# start of SOURCE EXCERPT

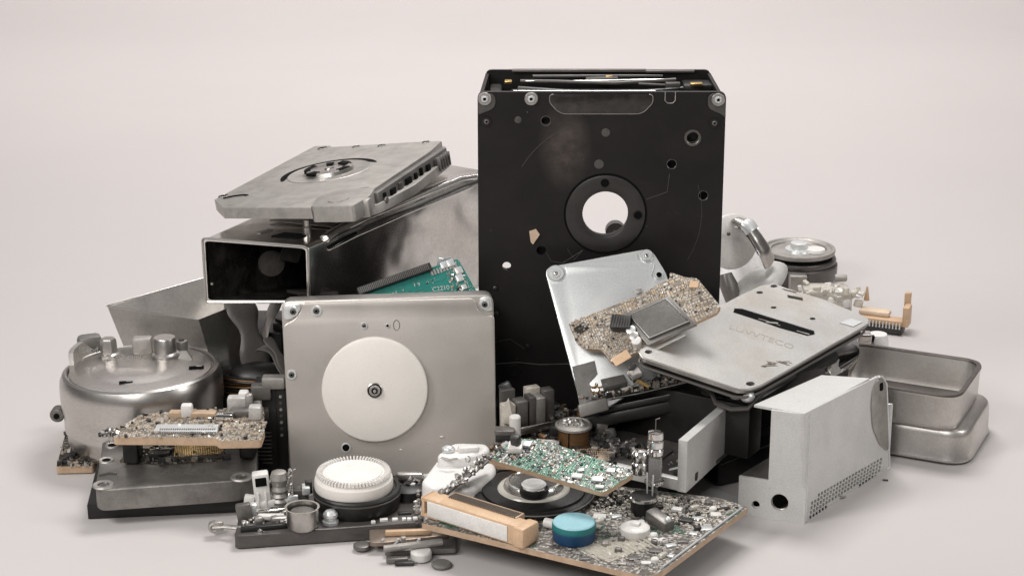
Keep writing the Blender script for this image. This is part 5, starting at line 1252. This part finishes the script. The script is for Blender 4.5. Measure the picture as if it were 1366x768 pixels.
# ================================================================== PERFORATED METAL BOX
def G(px, py): return W(px, py, Z=0)
A0 = G(1074, 697); B0 = G(985, 684); C0 = G(1183, 625)
hb = .465
hb = (W(1072, 552, Y=A0.y)).z
t = Thing('perforated_box', 'pale grey folded metal box with a perforated strip along its lower side', 'metal box', Matrix.Translation(A0))
fx = (B0-A0); rx_ = (C0-A0); rl = rx_.length; rxn = rx_.normalized(); fxl = fx.length; fxn = fx.normalized()
F = Matrix((fxn, Vector((0, 0, 1)), fxn.cross(Vector((0, 0, 1))))).transposed().to_4x4()
hl = t.I @ W(984, 633, Y=B0.y); hs_ = hl.z
w2 = 50/89*fxl
fo = [(0, 0), (fxl, 0), (fxl, hs_), (w2, hs_*.985), (w2, hb), (0, hb)]
def fpix(px, py):
    d = ray(px, py); n = F.to_3x3() @ Vector((0, 0, 1)); k = (A0-CAM).dot(n)/d.dot(n); p = CAM+d*k-A0; return (p.dot(fxn), p.z)
h1_, h2_ = fpix(1041, 668), fpix(1009, 671)
def ecirc(c, r, n=28): return [(c[0]+r*math.cos(2*math.pi*i/n), c[1]+r*math.sin(2*math.pi*i/n)) for i in range(n)]
flat = 1/ (abs(fxn.x)+.001)
def ellc(c, rpx, n=28): return [(c[0]+rpx/330*math.cos(2*math.pi*i/n)*flat*.93, c[1]+rpx/330*1.0*math.sin(2*math.pi*i/n)) for i in range(n)]
t.part('front_face', MB().plate(ccw(fo), -.012, 0, [ellc(h1_, 11.2), ellc(h2_, 5.2)], M=F), GREYP)
t.part('hole_ring', MB().tube([(x, y, .001) for x, y in ellc(h2_, 12.5)], .002, 6, closed=True, M=F) if False else MB().tube([F @ Vector((x, y, -.0)) for x, y in ellc(h2_, 12.5)], .0028, 6, closed=True), PALE)
for c_, rp in ((h1_, 11.2), (h2_, 5.2)): t.part('hole_rim', MB().tube([F @ Vector((x, y, 0)) for x, y in ellc(c_, rp)], .003, 6, closed=True), ALU)
# right-hand face with rows of slots
Gm = Matrix((rxn, Vector((0, 0, 1)), rxn.cross(Vector((0, 0, 1))))).transposed().to_4x4()
def gpix(px, py):
    d = ray(px, py); n = Gm.to_3x3() @ Vector((0, 0, 1)); k = (A0-CAM).dot(n)/d.dot(n); p = CAM+d*k-A0; return (p.dot(rxn), p.z)
go = ccw([gpix(*q_) for q_ in ((1074.5, 697), (1072, 552), (1172, 502), (1177, 503), (1182, 512), (1184, 560), (1186, 622), (1178, 632), (1140, 658), (1128, 661))])
slots = []
for row in range(5):
    for k in range(23):
        fx0 = k/23
        px = 1083+fx0*95; top_y = 662-fx0*54; bot_y = 693-fx0*62+ (fx0 > .9)*2
        if row == 0 and k < 2: continue
        yy = top_y+(bot_y-top_y)*(row+.12)/5.0; y2 = top_y+(bot_y-top_y)*(row+.86)/5.0
        if fx0 > .93 and row > 3: continue
        if row == 4 and .42 < fx0 < .66: continue
        sl_ = -row*.8
        pp = [gpix(px+sl_, yy), gpix(px+2.9+sl_, yy-1.2), gpix(px+2.9+sl_, y2-1.2), gpix(px+sl_, y2)]
        slots.append(ccw(pp))
slots.append(ccw([gpix(*q_) for q_ in ((1078, 676), (1082, 672), (1082, 678), (1078, 682))]))
t.part('side_face', MB().plate(rpoly(go, [0]*len(go)) if True else go, -.012, 0, slots, M=Gm), GREYP, ang=25)
ear = rpoly(ccw([gpix(*q_) for q_ in ((1169, 507), (1174, 504), (1179, 507), (1181, 520), (1184, 602), (1172, 592), (1163, 570), (1161, 540), (1163, 520))]), .03)
t.part('ear_plate', MB().plate(ear, .001, .006, bev=.002, M=Gm), ALUG)
eh = rpoly(ccw([gpix(*q_) for q_ in ((1171.5, 511), (1175.5, 509), (1176, 519), (1172, 521))]), .006); t.part('ear_hole', MB().plate(eh, .0065, .0085, M=Gm), VOID)
t.part('side_trim', MB().tube([Gm @ Vector((*gpix(px, py), .001)) for px, py in ((1172, 502), (1177, 503), (1182, 512), (1184, 560), (1186, 622), (1178, 632))], .005, 8), PALE)
tl = t.I @ W(1005, 540, Y=A0.y+.05)
inn_ = 0
e2 = rxn*rl*.96
tq = [t.I @ W(px, py, Z=hb+.002) for px, py in ((1071.8, 551.5), (1006, 539.5), (1096, 500), (1160, 504))]
t.part('top_face', MB().raw(tq+[v-Vector((0, 0, .010)) for v in tq], [(0,1,2,3),(7,6,5,4),(0,4,5,1),(1,5,6,2),(2,6,7,3),(3,7,4,0)]), GREYP, ang=20)
s0 = fxn*fxl+Vector((0, 0, hs_)); s1 = fxn*w2+Vector((0, 0, hs_*.985)); s2 = rxn*.30
t.part('step_face', MB().raw([s0, s1, s1+s2, s0+s2]+[v-Vector((0, 0, .012)) for v in (s0, s1, s1+s2, s0+s2)], [(0,1,2,3),(7,6,5,4),(0,4,5,1),(1,5,6,2),(2,6,7,3),(3,7,4,0)]), DGREY, ang=20)
k1 = fxn*w2
t.part('inner_wall', MB().raw([k1+rxn*.012, k1+rxn*rl*.9, k1+rxn*rl*.9+Vector((0, 0, hb-.01)), k1+rxn*.012+Vector((0, 0, hb-.01))], [(0, 1, 2, 3)]), BLACK2)
t.part('outer_wall', MB().raw([fxn*fxl, fxn*fxl+s2, s0+s2, s0], [(0, 1, 2, 3)]), GREYP)
t.part('floor_face', MB().raw([Vector((0,0,.006)), fxn*fxl+Vector((0,0,.006)), fxn*fxl+rxn*rl*.8+Vector((0,0,.006)), rxn*rl*.93+Vector((0,0,.006))], [(0, 1, 2, 3)]), DGREY)
t.part('back_tab', MB().box(rxn*(rl+.03)+Vector((-.01, .03, .14)), (.022, .012, .24), bev=.005), PALE)
t.part('corner_fold', MB().tube([Vector((0, 0, .0)), Vector((0, 0, hb))], .0045, 8), PALE)
fl = MB().tube([Gm @ Vector((*gpix(px, py), .002)) for px, py in ((1120, 662), (1128, 663), (1140, 657), (1147, 650))], .005, 8); t.part('lower_beading', fl, ALU)

# ================================================================== STEEL TRAYS on the right
def tray_mesh(w, d, h, r, th=.012, taper=.02, flip=False, lip=0):
    def loop(k, z, ww, dd, rr): return [(x, y, z) for x, y in rrect(0, 0, ww, dd, rr, 8)]
    L_ = []
    prof = [(.945, 0, -.05), (.975, .010, 0), (.992, .035, 0), (1.0, h-.022, 0), (1.010, h-.017, 0), (1.014, h-.008, 0), (1.004, h, 0), (.950, h, 0), (.938, h-.008, 0), (.925, .04, 0), (.90, .018, 0)]
    mb = MB(); vs = []; n = None
    for k, z, _ in prof:
        inset = (1-k)*.5*w
        lp = rrect(0, 0, w-2*inset, d-2*inset, max(.02, r-inset*.4), 8); n = len(lp); vs += [(x, y, (h-z) if flip else z) for x, y in lp]
    fs = []
    for j in range(len(prof)-1):
        for i in range(n): fs.append((j*n+i, j*n+(i+1) % n, (j+1)*n+(i+1) % n, (j+1)*n+i))
    fs.append(list(range(n))); fs.append([(len(prof)-1)*n+i for i in range(n)])
    mb.raw(vs, fs)
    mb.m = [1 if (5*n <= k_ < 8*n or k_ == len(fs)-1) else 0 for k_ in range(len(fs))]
    return mb
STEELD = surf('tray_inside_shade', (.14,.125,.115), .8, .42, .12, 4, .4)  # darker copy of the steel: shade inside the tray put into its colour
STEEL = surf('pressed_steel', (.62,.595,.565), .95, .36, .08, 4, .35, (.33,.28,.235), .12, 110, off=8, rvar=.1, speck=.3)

wT, dT = .58, .47; TA = -25; ZR = .305
cen = (W(1256, 520, Z=ZR)+W(1190, 469, Z=ZR))/2 - Vector((.06*math.cos(R(25)), -.06*math.sin(R(25)), 0))
TM = lambda z, ox=0, oy=0: Matrix.Translation((cen.x+ox, cen.y+oy, z)) @ Matrix.Rotation(R(TA), 4, 'Z')
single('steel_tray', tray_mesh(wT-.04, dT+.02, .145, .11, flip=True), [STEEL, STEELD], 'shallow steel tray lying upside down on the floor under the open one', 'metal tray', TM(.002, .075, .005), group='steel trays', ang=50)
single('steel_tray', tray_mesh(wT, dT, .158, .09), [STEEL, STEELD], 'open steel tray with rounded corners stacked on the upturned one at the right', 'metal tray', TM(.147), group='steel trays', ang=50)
# ================================================================== THINGS BEHIND ON THE RIGHT
# white curved housing with steel handle
Yb = 1.1
p = W(1005, 420, Z=0)
Yb = p.y+.1
b = lambda px, py, Y=Yb: W(px, py, Y=Y)
O = b(1000, 410); O.z = 0
t = Thing('jug_housing', 'rounded white plastic housing with a curved steel handle behind the black enclosure', 'housing', Matrix.Translation(O))
q = lambda px, py, dy=0: t.I @ W(px, py, Y=O.y+dy)
cz = q(1000, 372)
zb = q(1000, 405).z; zt = q(1000, 300).z
rB = 40/2640*9.6
t.part('body', MB().lathe([(rB*1.1, 0), (rB*1.12, q(0, 400).z), (rB*1.05, q(0, 385).z), (rB*.90, q(0, 365).z), (rB*.70, q(0, 345).z), (rB*.50, q(0, 322).z), (rB*.30, q(0, 308).z), (0, q(0, 303).z)], 64, 0, c=(q(1000, 372).x, .05, 0)), surf('bright_white_plastic', (.92,.91,.90), 0, .3, .02, 4, .05, None, 0, 60))
dd = q(975, 322, -.14)
t.part('side_disc', MB().lathe([(.135, 0), (.135, .02), (.125, .026), (.05, .028), (0, .028)], 48, 0, Matrix.Translation(dd) @ Matrix.Rotation(R(82), 4, 'X') @ Matrix.Rotation(R(20), 4, 'Y')), OFFW)
t.part('disc_screw', MB().ball(q(972, 312, -.20), .010), DGREY)
hd = [q(976, 296, -.12), q(984, 293, -.16), q(998, 300, -.2), q(1010, 318, -.22), q(1020, 335, -.22), q(1026, 350, -.2)]
hd2 = []
for i in range(len(hd)-1):
    for k in range(5): hd2.append(hd[i].lerp(hd[i+1], k/5))
hd2.append(hd[-1]); n = len(hd2)
t.part('handle', MB().tube(hd2, [.020+.030*min(1, i/n*1.3) for i in range(n)], 16, flat=(1, .45)), SHEET)
t.part('handle_band', MB().tube([hd2[9]+Vector((0, -.01, 0)), hd2[10]+Vector((0, -.01, 0)), hd2[12]+Vector((0, -.01, 0))], .046, 16, flat=(1, .7)), PALE)
t.part('handle_inner', MB().tube([q(978, 301, -.14), q(990, 306, -.2), q(1003, 322, -.24), q(1013, 340, -.26)], .007, 8), CHROME)
t.part('collar', MB().tube(bez(q(1034, 355, -.1), q(1030, 372, -.22), q(1005, 385, -.22), q(978, 400, -.2), 16), [.06+.03*math.sin(i/16*3.14) for i in range(17)], 16, flat=(1, .5)), surf('grey_plastic_collar', (.50,.49,.47), .1, .35))
t.part('dark_neck', MB().tube([q(968, 365, -.2), q(972, 380, -.22), q(978, 400, -.22)], [.03, .045, .04], 10), MGREY)
DARKM = surf('dark_turned_metal', (.13,.12,.115), .7, .38, .12, 8, .3)
# platter stack
p = W(1074, 372, Z=.10); O = Vector((p.x, p.y+.25, 0))
t = Thing('platter_motor', 'stack of grey drive platters on a round spindle motor behind on the right', 'motor', Matrix.Translation(O))
zz = lambda py: (t.I @ W(1074, py, Y=O.y)).z
rP = 51/2640*(O-CAM).length*1.0
zb_, z1, z2, z3 = zz(360), zz(350), zz(341), zz(331)
t.part('base_drum', MB().lathe([(rP*.8, 0), (rP*.82, zb_-.06), (rP*.96, zb_-.03), (rP*1.0, zb_), (rP*1.0, z1-.0), (rP*.97, z1+.008), (0, z1+.008)], 80), DARKM)
t.part('lower_platter', MB().lathe([(rP*.8, z1+.01), (rP*.955, z1+.012), (rP*.965, z2-.01), (rP*.94, z2), (0, z2)], 80), DARKM)
t.part('upper_platter', MB().lathe([(rP*.7, z3-.03), (rP*.92, z3-.018), (rP*.935, z3-.004), (rP*.925, z3+.003), (rP*.86, z3+.004), (rP*.82, z3-.004), (rP*.72, z3-.003), (rP*.70, z3-.012), (0, z3-.012)], 80), ALUG)
t.part('gap_ring', MB().lathe([(rP*.86, z2), (rP*.86, z3-.02)], 64), VOID)
t.part('hub', MB().lathe([(.075, z3-.012), (.07, z3+.0), (.045, z3+.002), (.044, z3+.03), (.03, z3+.034), (0, z3+.034)], 40), PALE)
t.part('hub_cap', MB().lathe([(.055, z3-.01), (.05, z3+.004), (0, z3+.008)], 32, c=(.08, -.02, 0)), OFFW)
p = W(1064, 376, Y=O.y-.28)
single('steel_cube', MB().box((0, 0, p.z/2+.02), (.085, .07, p.z+.04), bev=.004), SHEET, 'small upright rectangular steel block in front of the grey platters', 'metal block', Matrix.Translation((p.x, p.y, 0)))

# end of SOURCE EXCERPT

Your task is to quote exactly the lines beginning with the one that contains "mb.m = [1 if" and ending with the one that contains "TM(.002, .075, .005), group='steel trays', ang=50)", with nothing left out or added.

■ TASK RESULT:
    mb.m = [1 if (5*n <= k_ < 8*n or k_ == len(fs)-1) else 0 for k_ in range(len(fs))]
    return mb
STEELD = surf('tray_inside_shade', (.14,.125,.115), .8, .42, .12, 4, .4)  # darker copy of the steel: shade inside the tray put into its colour
STEEL = surf('pressed_steel', (.62,.595,.565), .95, .36, .08, 4, .35, (.33,.28,.235), .12, 110, off=8, rvar=.1, speck=.3)

wT, dT = .58, .47; TA = -25; ZR = .305
cen = (W(1256, 520, Z=ZR)+W(1190, 469, Z=ZR))/2 - Vector((.06*math.cos(R(25)), -.06*math.sin(R(25)), 0))
TM = lambda z, ox=0, oy=0: Matrix.Translation((cen.x+ox, cen.y+oy, z)) @ Matrix.Rotation(R(TA), 4, 'Z')
single('steel_tray', tray_mesh(wT-.04, dT+.02, .145, .11, flip=True), [STEEL, STEELD], 'shallow steel tray lying upside down on the floor under the open one', 'metal tray', TM(.002, .075, .005), group='steel trays', ang=50)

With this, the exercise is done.